The Court of Castellón, in the eastern Spanish region of Valencia has found Vicente Paradís, a 62-year-old man, guilty of the crime of homicide, despite the fact that he never met the minor. He has a record for an act of sexual assault committed in 2004, in the nearby province of Alicante.

During the seven-day trial, Paradís, a lean man with a distant gaze and squinting eyes, was unperturbed. Before the television cameras, he even smiled. Forensic experts have defined him as a “simple” person with a low intellectual level, but without any condition that prevents him from being aware of his own actions. The lawyers’ words caused, on occasion, tears among Iván’s family members; Paradís responded with slight turns of the head and sidelong glances.

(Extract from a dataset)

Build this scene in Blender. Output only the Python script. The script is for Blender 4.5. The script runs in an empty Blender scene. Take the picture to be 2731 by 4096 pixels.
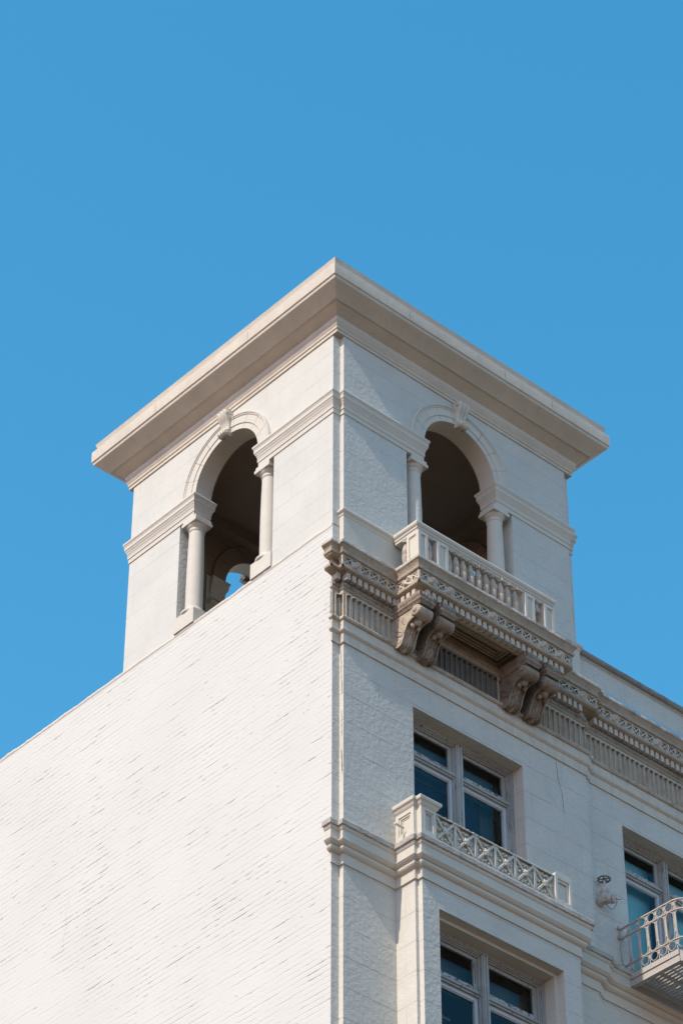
import bpy, bmesh, math, random
from mathutils import Vector, Matrix, noise

random.seed(7)
K = 1.4                                   # metres per drawing unit
SC = bpy.context.scene
COL = SC.collection

# ------------------------------------------------------------------ camera
R = ((0.74361458, -0.6686074, 0.00122832),
     (-0.43192136, -0.47897214, 0.76421832),
     (0.51037369, 0.56881442, 0.64495648))
cam_d = bpy.data.cameras.new('camera')
cam = bpy.data.objects.new('camera', cam_d)
COL.objects.link(cam)
cam_d.sensor_fit = 'VERTICAL'
cam_d.sensor_height = 36.0
cam_d.lens = 36.0 * 12208.31 / 4096.0
cam_d.clip_end = 5000
cam_d.clip_start = 0.5
m = Matrix(((R[0][0], R[1][0], -R[2][0], -18.81 * K),
            (R[0][1], R[1][1], -R[2][1], -21.053 * K),
            (R[0][2], R[1][2], -R[2][2], 1.6 * K),
            (0, 0, 0, 1)))
cam.matrix_world = m
SC.camera = cam

# ------------------------------------------------------------------ sky and sun
DY = 0.088
SUN_TO = Vector((-1.0, -DY, 1.05)).normalized()
EL = math.asin(SUN_TO.z)
world = bpy.data.worlds.new('World')
SC.world = world
world.use_nodes = True
nt = world.node_tree
bg = nt.nodes['Background']
sky = nt.nodes.new('ShaderNodeTexSky')
sky.sky_type = 'NISHITA'
sky.sun_disc = False
sky.sun_elevation = EL
sky.sun_rotation = math.atan2(SUN_TO.x, SUN_TO.y) % (2 * math.pi)
sky.air_density = 1.0
sky.dust_density = 0.35
sky.ozone_density = 2.2
sep = nt.nodes.new('ShaderNodeSeparateColor')
com = nt.nodes.new('ShaderNodeCombineColor')
nt.links.new(sky.outputs[0], sep.inputs[0])
for i, (gain, power) in enumerate(((0.375, 1.55), (1.0, 0.84), (1.27, 0.74))):   # deeper blue overhead, paler towards the horizon
    pw = nt.nodes.new('ShaderNodeMath')
    pw.operation = 'POWER'
    pw.inputs[1].default_value = power
    ml = nt.nodes.new('ShaderNodeMath')
    ml.operation = 'MULTIPLY'
    ml.inputs[1].default_value = gain
    nt.links.new(sep.outputs[i], pw.inputs[0])
    nt.links.new(pw.outputs[0], ml.inputs[0])
    nt.links.new(ml.outputs[0], com.inputs[i])
nt.links.new(com.outputs[0], bg.inputs[0])
bg.inputs[1].default_value = 0.15
sun_d = bpy.data.lights.new('sun', 'SUN')
sun_d.energy = 2.5
sun_d.angle = math.radians(0.5)
sun_d.color = (1.0, 0.885, 0.765)
sun = bpy.data.objects.new('sun', sun_d)
COL.objects.link(sun)
sun.rotation_euler = (-SUN_TO).to_track_quat('-Z', 'Y').to_euler()
sun.location = (-30, -30, 60)
SC.view_settings.view_transform = 'Standard'
SC.view_settings.look = 'None'
SC.view_settings.exposure = 0.85
SC.view_settings.gamma = 1.0
SC.render.engine = 'CYCLES'
SC.cycles.use_denoising = True
SC.cycles.max_bounces = 8
SC.cycles.diffuse_bounces = 4
SC.cycles.glossy_bounces = 3
SC.cycles.transparent_max_bounces = 8

# ------------------------------------------------------------------ dimensions (drawing units, ground about z = 0.42)
GZ = 0.42
W, D = 4.20, 4.17            # tower plan
N, M = 0.115, 0.07           # corner notch
CX, CY = 2.11, 2.12          # arch centres
HW = 0.93                    # half opening between piers
HI = 0.65                    # half opening between impost blocks
RI = 0.62                    # arch radius
T = 0.245                    # tower wall thickness
ZB = 25.30                   # top of brick wall / loggia floor
ZI0, ZI1 = 27.09, 27.44      # impost band
ZT = 28.422                  # underside of tower cornice
FX1 = 4.15                   # right end of the pavilion
RY = 0.075                   # recessed facade plane
XR = 9.5                     # how far the facade runs
BX0, BX1, BY = 0.981, 3.345, 0.40   # balcony core
YX0, YX1, YY = 0.905, 3.44, 0.385   # bay below


# ------------------------------------------------------------------ materials
def nnode(t, kind, **kw):
    n = t.nodes.new(kind)
    for k, v in kw.items():
        setattr(n, k, v)
    return n


def val(sock, v):
    sock.default_value = v


def paint(name, base, rough=0.75, joint=None, grain=0.25, gscale=60.0, stain=0.0, stain_col=(0.2, 0.15, 0.11),
          streak=0.0, jcol=None, jdark=0.55, jbump=0.6, vary=0.06, speck=0.0, peel=None, side=1.0):
    """Painted masonry: base colour, slow tonal drift, stains of their own shape, optional ashlar joints, fine bump."""
    mt = bpy.data.materials.new(name)
    mt.use_nodes = True
    t = mt.node_tree
    L = t.links.new
    b = t.nodes['Principled BSDF']
    val(b.inputs['Roughness'], rough)
    val(b.inputs['Specular IOR Level'], 0.25)
    geo = nnode(t, 'ShaderNodeNewGeometry')
    pos = nnode(t, 'ShaderNodeVectorMath', operation='SCALE')
    L(geo.outputs['Position'], pos.inputs[0])
    val(pos.inputs['Scale'], 1.0 / K)
    # slow drift
    n1 = nnode(t, 'ShaderNodeTexNoise')
    val(n1.inputs['Scale'], 1.7)
    val(n1.inputs['Detail'], 5.0)
    val(n1.inputs['Roughness'], 0.62)
    L(pos.outputs[0], n1.inputs['Vector'])
    mr = nnode(t, 'ShaderNodeMapRange')
    val(mr.inputs[1], 0.3)
    val(mr.inputs[2], 0.7)
    val(mr.inputs[3], 1.0 - vary)
    val(mr.inputs[4], 1.0 + vary * 0.5)
    L(n1.outputs['Fac'], mr.inputs[0])
    mul = nnode(t, 'ShaderNodeVectorMath', operation='SCALE')
    val(mul.inputs[0], base)
    L(mr.outputs[0], mul.inputs['Scale'])
    col = mul.outputs[0]

    def mix(a, bcol, fac):
        mx = nnode(t, 'ShaderNodeMix', data_type='RGBA')
        L(fac, mx.inputs[0])
        L(a, mx.inputs[6])
        if isinstance(bcol, tuple):
            val(mx.inputs[7], (*bcol, 1))
        else:
            L(bcol, mx.inputs[7])
        return mx.outputs[2]

    def ramp(sock, lo, hi, amt):
        r_ = nnode(t, 'ShaderNodeMapRange')
        val(r_.inputs[1], lo)
        val(r_.inputs[2], hi)
        val(r_.inputs[3], 0.0)
        val(r_.inputs[4], amt)
        L(sock, r_.inputs[0])
        return r_.outputs[0]

    if stain > 0:
        n2 = nnode(t, 'ShaderNodeTexNoise')
        val(n2.inputs['Scale'], 9.0)
        val(n2.inputs['Detail'], 8.0)
        val(n2.inputs['Roughness'], 0.7)
        L(pos.outputs[0], n2.inputs['Vector'])
        col = mix(col, stain_col, ramp(n2.outputs['Fac'], 0.48, 0.68, stain))
    if streak > 0:
        sv = nnode(t, 'ShaderNodeVectorMath', operation='MULTIPLY')
        L(pos.outputs[0], sv.inputs[0])
        val(sv.inputs[1], (14.0, 14.0, 1.1))
        n3 = nnode(t, 'ShaderNodeTexNoise')
        val(n3.inputs['Scale'], 1.0)
        val(n3.inputs['Detail'], 4.0)
        L(sv.outputs[0], n3.inputs['Vector'])
        col = mix(col, stain_col, ramp(n3.outputs['Fac'], 0.52, 0.75, streak))
    if speck > 0:
        vs = nnode(t, 'ShaderNodeTexVoronoi')
        val(vs.inputs['Scale'], 2.3)
        L(pos.outputs[0], vs.inputs['Vector'])
        col = mix(col, (0.09, 0.075, 0.06), ramp(vs.outputs['Distance'], 0.022, 0.012, speck))
    if peel:
        pv = nnode(t, 'ShaderNodeVectorMath', operation='MULTIPLY')
        L(pos.outputs[0], pv.inputs[0])
        val(pv.inputs[1], peel[1])
        n5 = nnode(t, 'ShaderNodeTexNoise')
        val(n5.inputs['Scale'], 1.0)
        val(n5.inputs['Detail'], 6.0)
        val(n5.inputs['Roughness'], 0.7)
        L(pv.outputs[0], n5.inputs['Vector'])
        col = mix(col, (0.075, 0.065, 0.055), ramp(n5.outputs['Fac'], peel[0], peel[0] + 0.05, 0.85))
    # fine bump
    n4 = nnode(t, 'ShaderNodeTexNoise')
    val(n4.inputs['Scale'], gscale)
    val(n4.inputs['Detail'], 3.0)
    L(pos.outputs[0], n4.inputs['Vector'])
    n6 = nnode(t, 'ShaderNodeTexNoise')
    val(n6.inputs['Scale'], gscale * 0.23)
    val(n6.inputs['Detail'], 2.0)
    L(pos.outputs[0], n6.inputs['Vector'])
    hsum = nnode(t, 'ShaderNodeMath', operation='MULTIPLY_ADD')
    L(n4.outputs['Fac'], hsum.inputs[0])
    val(hsum.inputs[1], 0.55)
    L(n6.outputs['Fac'], hsum.inputs[2])
    bp = nnode(t, 'ShaderNodeBump')
    val(bp.inputs['Strength'], grain)
    val(bp.inputs['Distance'], 0.018 * K)
    L(hsum.outputs[0], bp.inputs['Height'])
    nrm = bp.outputs['Normal']
    if joint:
        bw, rh, u0, z0 = joint
        sx = nnode(t, 'ShaderNodeSeparateXYZ')
        L(pos.outputs[0], sx.inputs[0])
        sn = nnode(t, 'ShaderNodeSeparateXYZ')
        L(geo.outputs['True Normal'], sn.inputs[0])
        ab = nnode(t, 'ShaderNodeMath', operation='ABSOLUTE')
        L(sn.outputs[0], ab.inputs[0])
        gt = nnode(t, 'ShaderNodeMath', operation='GREATER_THAN')
        L(ab.outputs[0], gt.inputs[0])
        val(gt.inputs[1], 0.7)
        gm = nnode(t, 'ShaderNodeMapRange')
        val(gm.inputs[3], grain)
        val(gm.inputs[4], grain * side)
        L(gt.outputs[0], gm.inputs[0])
        L(gm.outputs[0], bp.inputs['Strength'])
        um = nnode(t, 'ShaderNodeMix', data_type='FLOAT')
        L(gt.outputs[0], um.inputs[0])
        L(sx.outputs[0], um.inputs[2])
        L(sx.outputs[1], um.inputs[3])
        su = nnode(t, 'ShaderNodeMath', operation='SUBTRACT')
        L(um.outputs[0], su.inputs[0])
        val(su.inputs[1], u0)
        sz = nnode(t, 'ShaderNodeMath', operation='SUBTRACT')
        L(sx.outputs[2], sz.inputs[0])
        val(sz.inputs[1], z0)
        cb = nnode(t, 'ShaderNodeCombineXYZ')
        L(su.outputs[0], cb.inputs[0])
        L(sz.outputs[0], cb.inputs[1])
        br = nnode(t, 'ShaderNodeTexBrick')
        br.offset = 0.5
        val(br.inputs['Scale'], 1.0)
        val(br.inputs['Mortar Size'], 0.0042)
        val(br.inputs['Mortar Smooth'], 0.25)
        val(br.inputs['Brick Width'], bw)
        val(br.inputs['Row Height'], rh)
        L(cb.outputs[0], br.inputs['Vector'])
        nj = nnode(t, 'ShaderNodeTexNoise')
        val(nj.inputs['Scale'], 1.3)
        val(nj.inputs['Detail'], 3.0)
        L(pos.outputs[0], nj.inputs['Vector'])
        def mth(op, a_, b_):
            n_ = nnode(t, 'ShaderNodeMath', operation=op)
            for i_, v_ in enumerate((a_, b_)):
                if isinstance(v_, (int, float)):
                    val(n_.inputs[i_], v_)
                else:
                    L(v_, n_.inputs[i_])
            return n_.outputs[0]
        fz = mth('FRACT', mth('DIVIDE', sz.outputs[0], rh), 0)
        dz_ = mth('MULTIPLY', mth('MINIMUM', fz, mth('SUBTRACT', 1.0, fz)), rh)
        hm = mth('MAXIMUM', mth('LESS_THAN', dz_, 0.0046), 0.38)
        jfac = mth('MULTIPLY', br.outputs['Fac'], hm)
        jf = nnode(t, 'ShaderNodeMath', operation='MULTIPLY')
        L(jfac, jf.inputs[0])
        L(ramp(nj.outputs['Fac'], 0.32, 0.62, jdark), jf.inputs[1])
        col = mix(col, jcol or (0.22, 0.2, 0.18), jf.outputs[0])
        b2 = nnode(t, 'ShaderNodeBump', invert=True)
        val(b2.inputs['Strength'], jbump)
        val(b2.inputs['Distance'], 0.006 * K)
        L(jfac, b2.inputs['Height'])
        L(nrm, b2.inputs['Normal'])
        nrm = b2.outputs['Normal']
    L(nrm, b.inputs['Normal'])
    L(col, b.inputs['Base Color'])
    return mt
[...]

At the start of each day of the trial, he had no problem passing by Iván’s parents, displaying an attitude of open contempt.

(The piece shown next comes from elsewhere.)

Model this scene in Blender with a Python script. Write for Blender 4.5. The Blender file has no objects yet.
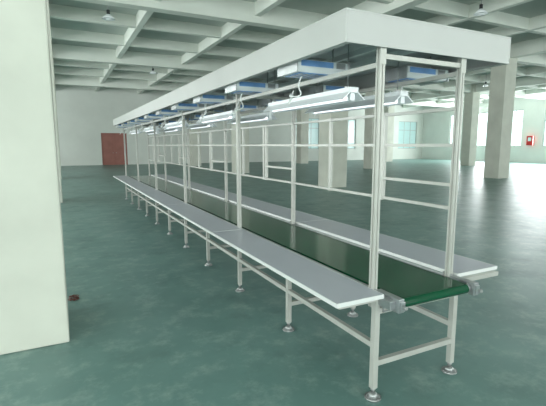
import bpy, bmesh, math, random
from mathutils import Vector, Matrix
random.seed(3)
scene=bpy.context.scene
try:
    scene.view_settings.view_transform='Standard'
except Exception: pass

# ---------------- materials ----------------
def s2l(c):
    return tuple(((v/255)/12.92 if v/255<=0.04045 else ((v/255+0.055)/1.055)**2.4) for v in c)+(1,)
def mat(name,rgb,rough=0.5,metal=0.0,var=0.06,scale=6.0,emit=None,estr=0,bump=0.0,spec=0.5):
    m=bpy.data.materials.new(name); m.use_nodes=True
    nt=m.node_tree; b=nt.nodes['Principled BSDF']
    c=s2l(rgb)
    tc=nt.nodes.new('ShaderNodeTexCoord'); n=nt.nodes.new('ShaderNodeTexNoise')
    n.inputs['Scale'].default_value=scale; n.inputs['Detail'].default_value=5
    nt.links.new(tc.outputs['Object'],n.inputs['Vector'])
    r=nt.nodes.new('ShaderNodeValToRGB')
    r.color_ramp.elements[0].position=0.3; r.color_ramp.elements[1].position=0.7
    r.color_ramp.elements[0].color=tuple(v*(1-var) for v in c[:3])+(1,)
    r.color_ramp.elements[1].color=tuple(min(1,v*(1+var)) for v in c[:3])+(1,)
    nt.links.new(n.outputs['Fac'],r.inputs['Fac']); nt.links.new(r.outputs['Color'],b.inputs['Base Color'])
    b.inputs['Roughness'].default_value=rough; b.inputs['Metallic'].default_value=metal
    b.inputs['Specular IOR Level'].default_value=spec
    if emit:
        b.inputs['Emission Color'].default_value=s2l(emit); b.inputs['Emission Strength'].default_value=estr
    if bump:
        bp=nt.nodes.new('ShaderNodeBump'); bp.inputs['Strength'].default_value=bump
        nt.links.new(n.outputs['Fac'],bp.inputs['Height']); nt.links.new(bp.outputs['Normal'],b.inputs['Normal'])
    return m
M_wall=mat('wall_paint',(216,220,214),0.8,var=0.05,scale=0.6)
M_col=mat('column_paint',(206,207,196),0.75,var=0.07,scale=1.6)
M_ceil=mat('ceiling_paint',(192,198,192),0.9,var=0.06,scale=0.5)
M_beam=mat('beam_paint',(224,228,220),0.9,var=0.05,scale=0.8)
M_white=mat('canopy_grey_white_paint',(188,188,186),0.42,var=0.02,scale=3)
M_under=mat('canopy_inner_panel',(204,210,210),0.3,var=0.04,scale=3)
M_post=mat('satin_aluminium_profile',(186,186,180),0.38,metal=0.15,var=0.04,scale=8)
M_board=mat('board_grey_laminate',(178,180,190),0.3,var=0.02,scale=5)
M_edge=mat('board_white_edging',(222,224,222),0.4,var=0.02)
M_belt=mat('green_pvc_belt',(8,74,48),0.14,var=0.12,scale=3)
M_alu=mat('aluminium',(185,188,190),0.28,metal=0.85,var=0.1,scale=14)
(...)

On Wednesday, nine jurors – six men and three women – deliberated behind closed doors. They ultimately found Paradís guilty, using a doctrine called objective imputation. Spain’s Supreme Court explains the theory as follows: “The essence of the theory… lies in the idea that the injurious result must be imputed to the accused as long as said result is the consequence or realization of a legally disapproved danger created by him, because if the victim had not found himself in the situation created by the perpetrator, the offense would not have occurred.”

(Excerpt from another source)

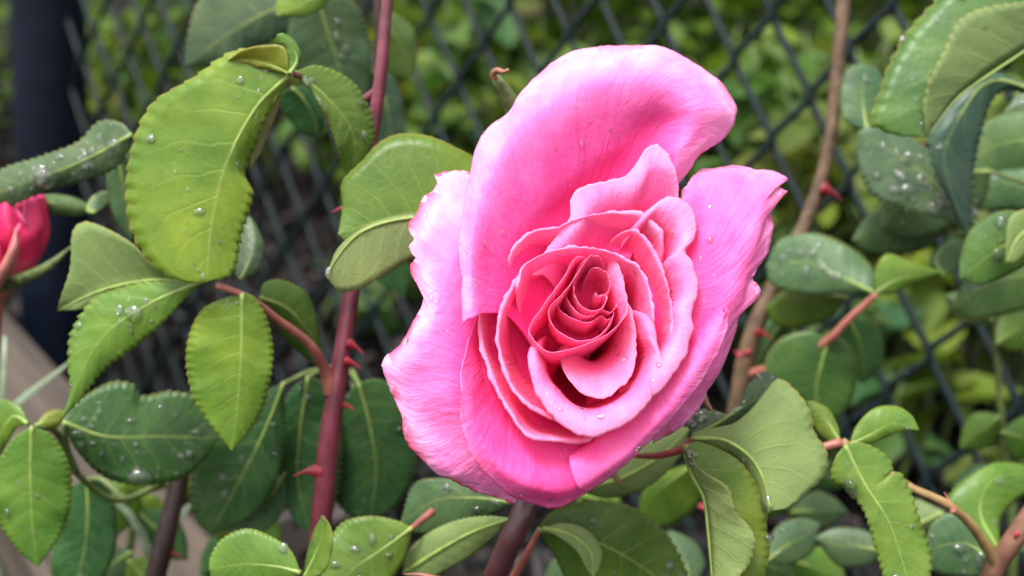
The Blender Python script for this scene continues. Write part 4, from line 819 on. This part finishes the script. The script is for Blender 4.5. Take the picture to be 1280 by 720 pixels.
shoot('green rose shoot at the right edge above the corner cane', [(1240, 380, .385), (1250, 500, .39), (1262, 740, .4)], [(1240, 400, 1180, 370, 42, .38, Bc), (1245, 430, 1300, 400, 52, .378, Gc), (1250, 520, 1200, 560, 46, .385, Lc), (1252, 540, 1310, 560, 54, .38, Gc), (1256, 600, 1190, 610, 44, .375, Dc)])
shoot('dark green rose shoot left of the red cane, behind branch leaves', [(300, 560, .38), (310, 640, .385), (315, 740, .39)], [(305, 600, 260, 570, 46, .375, Dc), (306, 640, 350, 690, 50, .37, Gc), (310, 670, 250, 720, 52, .365, Dc), (312, 690, 360, 740, 50, .36, Gc)])

# ------------------------------------------------------------------ plants behind the fence
def generic_leaf(name, seed, wid, curl):
    nv, nu = 11, 5; r = random.Random(seed); V = []; UV = []
    for j in range(nv):
        t = j/(nv-1); w = wid*math.sin(math.pi*min(1, t*.93+.04))**.75*(1-.25*t)
        for i in range(nu):
            q = (i-2)/2
            V.append((q*w*(1+.05*r.random()), t, abs(q)*w*.35-curl*t*t+.03*r.uniform(-1, 1)*abs(q))); UV.append((.5+q*.5, t))
    me = bpy.data.meshes.new(name); me.from_pydata(V, [], grid_faces(nv, nu)); me.materials.append(M_BGLEAF)
    l = me.uv_layers.new(name='UVMap'); li = [x.vertex_index for x in me.loops]
    for k, vi in enumerate(li): l.data[k].uv = UV[vi]
    me.polygons.foreach_set('use_smooth', [True]*len(me.polygons)); return me
def bg_leaf_mat():
    m, t, b, o = newmat('wild_leaf'); oi = t.nodes.new('ShaderNodeObjectInfo'); tc = t.nodes.new('ShaderNodeTexCoord')
    nz = N(t, 'ShaderNodeTexNoise', Scale=5.0, Detail=4.0); t.links.new(tc.outputs['Object'], nz.inputs['Vector'])
    dk = mixc(t, 1.0, oi.outputs['Color'], (.7, .75, .7), 'MULTIPLY'); c = mixc(t, nz.outputs[0], dk, oi.outputs['Color'])
    t.links.new(c, b.inputs['Base Color']); b.inputs['Roughness'].default_value = .5; b.inputs['Specular IOR Level'].default_value = .15
    tr = t.nodes.new('ShaderNodeBsdfTranslucent'); t.links.new(mixc(t, 1.0, c, (1.3, 1.3, .5), 'MULTIPLY'), tr.inputs[0])
    mx = N(t, 'ShaderNodeMixShader', Fac=.35); t.links.new(b.outputs[0], mx.inputs[1]); t.links.new(tr.outputs[0], mx.inputs[2]); t.links.new(mx.outputs[0], o.inputs[0])
    return m
M_BGLEAF = bg_leaf_mat()
GL = [generic_leaf('leaf', k, w, c) for k, (w, c) in enumerate([(.34, .15), (.42, .3), (.28, .4), (.5, .1)])]
BGC = [(.11, .19, .022), (.085, .16, .025), (.15, .21, .02), (.05, .12, .035), (.06, .14, .05), (.18, .20, .02), (.12, .17, .04)]
RUST = [(.15, .07, .03), (.19, .11, .06)]
def fence_side(x, y): return np.dot(np.array([x, y, 0])-np.array([FQ1[0], FQ1[1], 0]), np.array([-fdir[1], fdir[0], 0]))
BEHIND = 1 if fence_side(0, 50) > 0 else -1
def weed(px, py, D, spread, nleaf, lsize, label, tint=None, group='wild plants behind the fence'):
    top = P(px, py, D); root = np.array([top[0], top[1]+.03, ground_z(top[0], top[1]+.03)])
    if top[2] < root[2]+.05: top = root+np.array([0, -.02, .08])
    Wd = empty('wild_plant', root, label, 'plant', group)
    nst = max(2, nleaf//9)
    for s in range(nst):
        a = random.uniform(0, 6.28); rr = spread*random.random()**.5
        tp = top+np.array([math.cos(a)*rr, math.sin(a)*rr*.6, random.uniform(-.35, .12)*(top[2]-root[2])])
        if fence_side(tp[0], tp[1])*BEHIND < .05: tp = tp+np.array([-fdir[1], fdir[0], 0])*BEHIND*(.06-fence_side(tp[0], tp[1])*BEHIND)
        md = (root+tp)/2+np.array([random.uniform(-.02, .02), random.uniform(-.02, .02), .02])
        tube('stem', [root, md, tp], [.0022, .0017, .0009], M_GREENSTEM, Wd, n=6, seg=10)
        c = cr(np.array([root, md, tp]), 20)
        for k in range(nleaf//nst):
            q = c[int(19*random.uniform(.62 if D < 1.15 else .45, 1.0))]; ls = lsize*random.uniform(.6, 1.25)
            o = bpy.data.objects.new('leaf', random.choice(GL)); COL.objects.link(o); o.parent = Wd
            o.location = Vector(q)-Wd.location
            o.rotation_euler = (random.uniform(-.7, .5), random.uniform(-.6, .6), random.uniform(0, 6.28)); o.scale = (ls, ls, ls)
            bc = np.array(random.choice(RUST) if random.random() < .035 else random.choice(BGC)); bc = bc*random.uniform(.6, 1.4)
            if tint is not None: bc = bc*.45+np.array(tint)*.55
            o.color = (*bc, 1)
looks = ['yellow-green', 'mid green', 'dark green', 'blue-green', 'olive green']
tints = [(.17, .22, .02), (.09, .16, .025), (.04, .10, .025), (.05, .12, .06), (.11, .13, .03)]
spots = []
def place(x0, x1, y0, y1, d0, d1, n, spread, nleaf, ls):
    for _ in range(n):
        for _try in range(60):
            px, py, D = random.uniform(x0, x1), random.uniform(y0, y1), random.uniform(d0, d1); w = P(px, py, D)
            if fence_side(w[0], w[1])*BEHIND > .07: break
        spots.append((px, py, D, spread, nleaf, ls))
place(880, 1330, 10, 120, .85, 1.35, 12, .09, 44, .05)
place(880, 1330, 120, 260, .75, 1.1, 12, .08, 40, .045)
place(940, 1330, 250, 350, .7, 1.0, 4, .06, 26, .04)
place(500, 880, -10, 110, 1.0, 1.6, 13, .10, 46, .055)
place(500, 620, 60, 170, .95, 1.3, 3, .08, 30, .05)
place(100, 480, -30, 50, 1.5, 2.2, 7, .10, 30, .05)
place(430, 560, 380, 520, .95, 1.1, 2, .05, 14, .035)
place(1020, 1290, 440, 560, .66, .8, 2, .03, 8, .032)
def ordinal(n): return f"{n}{'th' if 10 <= n % 100 <= 20 else {1: 'st', 2: 'nd', 3: 'rd'}.get(n % 10, 'th')}"
for k, (px, py, D, s_, nl, ls) in enumerate(sorted(spots)):
    i = k % 5
    where = 'beside the post' if px < 300 else 'behind the red cane' if px < 520 else 'above the bloom' if px < 760 else 'beside the top petal' if px < 930 else 'behind the brown cane' if px < 1100 else 'at the right'
    if py > 380: where = 'low on the mulch'
    weed(px, py, D, s_, nl, ls, f'blurred {looks[i]} wild plant {where}, {ordinal(k+1)} from left behind fence', tints[i])

# dense hedge far behind: one mass
def hedge():
    V, F, UV = [], [], []
    for _ in range(34000):
        y = 1.9+1.7*rng.random()**1.3; x = (rng.random()*2-1)*(3.2); z = 0.95*rng.random()**1.1
        if x < -.3 and rng.random() < .8: continue
        y += .25*math.sin(x*3.1)+.2*z; s = .04+.045*rng.random()
        e = Matrix.Rotation(rng.random()*6.28, 3, 'Z') @ Matrix.Rotation(rng.uniform(-.9, .9), 3, 'X')
        k = len(V)
        for (a, b, c) in ((0, 0, 0), (-.35, .4, .08), (0, .5, 0), (.35, .4, .08), (0, 1, -.1)):
            V.append(tuple(e @ Vector((a*s, b*s, c*s))+Vector((x, y, z+ground_z(x, y)))))
        F += [(k, k+2, k+1), (k, k+3, k+2), (k+1, k+2, k+4), (k+2, k+3, k+4)]
    o = mesh_obj('hedge', V, F, M_BGLEAF, smooth=False, color=(.085, .15, .016))
    tag(o, 'dense dark green hedge filling the background beyond the wild plants', 'hedge', kind='stuff')
hedge()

The doctrine of objective imputation is not a widely-known theory. Although it can be summed up as a result stemming from an action, other legal aspects are involved. In the case of a homicide, the grey area is wider, since the definition in the Penal Code is clearly stated as “one who kills another.”

To make things clearer for a group of jurors inexperienced in legal matters, the prosecution opted to include a subsidiary accusation in addition to the charge of homicide. If the jury had been unable to find Paradís guilty of homicide, they would have had the option to declare him as being the author of a manslaughter, in which “serious recklessness causes the death of another.”

The defense denied that Paradís had authored all of the harassing messages. But the prosecution had no doubts: “This situation of permanent harassment and emotional blackmail caused the minor to commit suicide by throwing himself into the inner courtyard of his apartment building.” Even after the suicide, the defendant continued to send similar messages and photos. The taunting text messages were interspersed with voice notes from Iván asking for forgiveness.

“The defendant created the risk, he was warned [by the victim] of the consequence that his attitude could have and he accepted the possibility of the result of death,” the prosecutor explained on Tuesday. He emphasized that the defendant, at no time, lowered the intensity of the threats and that he exerted a “vital influence” on Iván’s death. “The minor is not among us because of the defendant,” he summarized.

The defense, meanwhile, had asked the jury to assess two possibilities: the first, that Paradís was not the one who sent the messages, although they came from his phone – according to his testimony, he lent his mobile to someone for more than a day. The second possibility: that the phone was tampered with. It was also alleged that the defendant was not accompanied by his lawyer when he was questioned by police, although the law does not require this.

The second lawyer pointed out: “I’m not saying that it was the police that modified the conversation… but that someone else could have done it.” The defense considered that for the eight months that the phone was in the police station – when the case was not being investigated as anything more than a suicide – it should have been guarded constantly.

“The evidence is contaminated,” he argued. Even so, in his final argument, he stated on several occasions: “The accused did not kill the minor, the minor committed suicide,” ignoring the theory of objective imputation that the prosecution presented.

The prosecution described Ivan as a normal teenager; the defense tried to show that he was a problematic child.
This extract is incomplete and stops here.